The debacle of determinism

Isaac Newton

By the end of the eighteenth century, Isaac Newton’s theory of universal gravitation was well established. As this theory makes it possible to predict very accurately the orbits of the bodies in the solar system, the French astronomer Pierre Simon de Laplace believed he had sufficient reasons to say the following:

An intelligence that knew all the forces that animate nature, as well as the respective situation of the beings that make it... could cover in a single formula the movements of the largest bodies of the universe and those of the lighter atom. Nothing would be uncertain and both the future and the past would be present before his eyes.

This assertion became the dogma of deterministic materialism, a philosophical (not scientific) doctrine asserting that only matter exists (taking the term broadly) and that the whole history of the universe is determined. Therefore there is no human freedom, nor intentionality, nor final causes in nature. There are just efficient causes.

Laplace’s statement can be expressed in more modern terms:

If we knew the position and the momentum of all the particles of the universe at a given instant, we could predict all their past and future development.

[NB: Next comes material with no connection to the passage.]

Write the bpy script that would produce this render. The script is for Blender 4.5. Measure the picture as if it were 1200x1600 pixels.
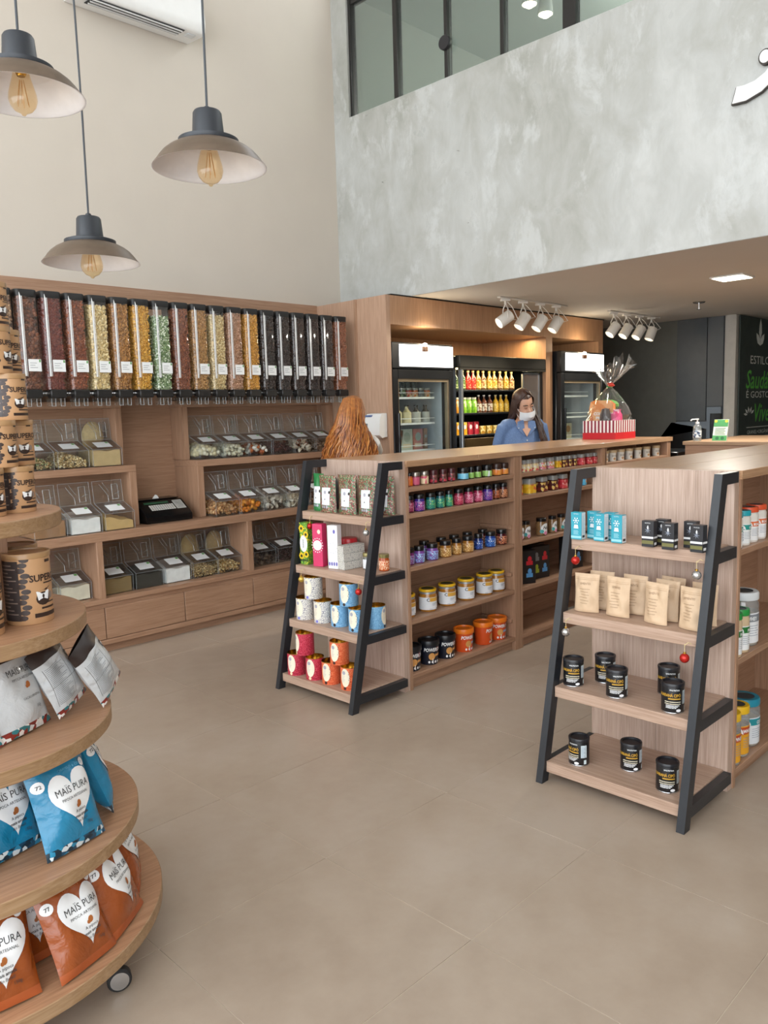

Bell’s inequality and causality

Niels Bohr

Quantum Mechanics took shape about ninety years ago. During the twenties, Niels Bohr and Werner Heisenberg formulated the Copenhagen interpretation, which added to the mathematical formulation some additional considerations such as the following:

• Physical systems with properties that can take concrete and opposing values ​​(such as direction of polarization or spin) in certain circumstances can be in a state where those properties do not take a defined value, but keep all the possibilities simultaneously open. For example, the direction of polarization of a photon can be simultaneously north-south and east-west. The spin of a particle can be both up and down.
• The act of measuring one of these properties causes the collapse of the wave function, which means that the result of the measurement can only be one of the possible values. The wave function gives us the probability of obtaining each value.
• It is possible to build a physical system formed by two or more interlaced particles with respect to some property, which means that if one of the particles collapses with a certain value, the other particle has no choice but to collapse with the other.